(Stated problem) How does the data below read from its first line through the line containing "c=t.mix(f,s2l(a),s2l(b))"? Print those lines exactly.

(Records)
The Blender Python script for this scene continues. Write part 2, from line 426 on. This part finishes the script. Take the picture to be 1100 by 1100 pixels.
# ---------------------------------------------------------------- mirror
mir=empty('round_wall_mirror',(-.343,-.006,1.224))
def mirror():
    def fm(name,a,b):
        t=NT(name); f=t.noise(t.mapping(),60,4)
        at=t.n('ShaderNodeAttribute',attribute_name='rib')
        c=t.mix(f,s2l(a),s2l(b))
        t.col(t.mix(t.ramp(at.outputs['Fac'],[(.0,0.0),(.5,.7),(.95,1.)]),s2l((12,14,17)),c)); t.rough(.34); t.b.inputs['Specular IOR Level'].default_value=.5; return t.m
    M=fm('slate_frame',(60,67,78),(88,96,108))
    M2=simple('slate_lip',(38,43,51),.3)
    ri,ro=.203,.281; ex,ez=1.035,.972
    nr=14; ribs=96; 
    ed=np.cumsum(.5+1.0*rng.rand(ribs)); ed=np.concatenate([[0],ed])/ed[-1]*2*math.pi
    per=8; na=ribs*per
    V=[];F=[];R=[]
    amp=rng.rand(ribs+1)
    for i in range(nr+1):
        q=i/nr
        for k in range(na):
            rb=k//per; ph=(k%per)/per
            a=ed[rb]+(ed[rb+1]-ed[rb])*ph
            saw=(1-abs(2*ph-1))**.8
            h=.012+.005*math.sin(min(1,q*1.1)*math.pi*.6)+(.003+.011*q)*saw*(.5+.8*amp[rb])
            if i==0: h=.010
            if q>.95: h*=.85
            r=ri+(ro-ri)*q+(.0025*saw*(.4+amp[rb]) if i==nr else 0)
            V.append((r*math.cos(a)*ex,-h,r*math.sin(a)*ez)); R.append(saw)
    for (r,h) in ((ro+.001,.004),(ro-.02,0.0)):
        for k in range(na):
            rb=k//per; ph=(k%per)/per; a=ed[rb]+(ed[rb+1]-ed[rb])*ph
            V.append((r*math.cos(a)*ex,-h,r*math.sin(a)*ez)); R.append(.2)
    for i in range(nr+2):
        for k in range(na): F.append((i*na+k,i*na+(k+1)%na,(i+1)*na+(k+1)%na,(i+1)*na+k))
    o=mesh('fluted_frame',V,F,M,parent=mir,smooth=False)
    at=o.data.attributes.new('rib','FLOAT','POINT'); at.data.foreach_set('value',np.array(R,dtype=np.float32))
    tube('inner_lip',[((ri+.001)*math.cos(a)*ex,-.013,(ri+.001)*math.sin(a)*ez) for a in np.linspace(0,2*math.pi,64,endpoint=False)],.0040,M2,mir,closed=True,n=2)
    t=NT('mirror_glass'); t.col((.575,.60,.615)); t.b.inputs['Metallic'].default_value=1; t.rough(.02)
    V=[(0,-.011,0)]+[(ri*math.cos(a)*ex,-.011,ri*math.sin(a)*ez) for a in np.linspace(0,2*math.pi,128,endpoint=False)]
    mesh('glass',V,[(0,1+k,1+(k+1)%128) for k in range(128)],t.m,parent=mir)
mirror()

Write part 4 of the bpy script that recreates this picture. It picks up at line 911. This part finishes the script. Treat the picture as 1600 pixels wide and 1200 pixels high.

(Reply to the exercise)
The Blender Python script for this scene continues. Write part 2, from line 426 on. This part finishes the script. Take the picture to be 1100 by 1100 pixels.
# ---------------------------------------------------------------- mirror
mir=empty('round_wall_mirror',(-.343,-.006,1.224))
def mirror():
    def fm(name,a,b):
        t=NT(name); f=t.noise(t.mapping(),60,4)
        at=t.n('ShaderNodeAttribute',attribute_name='rib')
        c=t.mix(f,s2l(a),s2l(b))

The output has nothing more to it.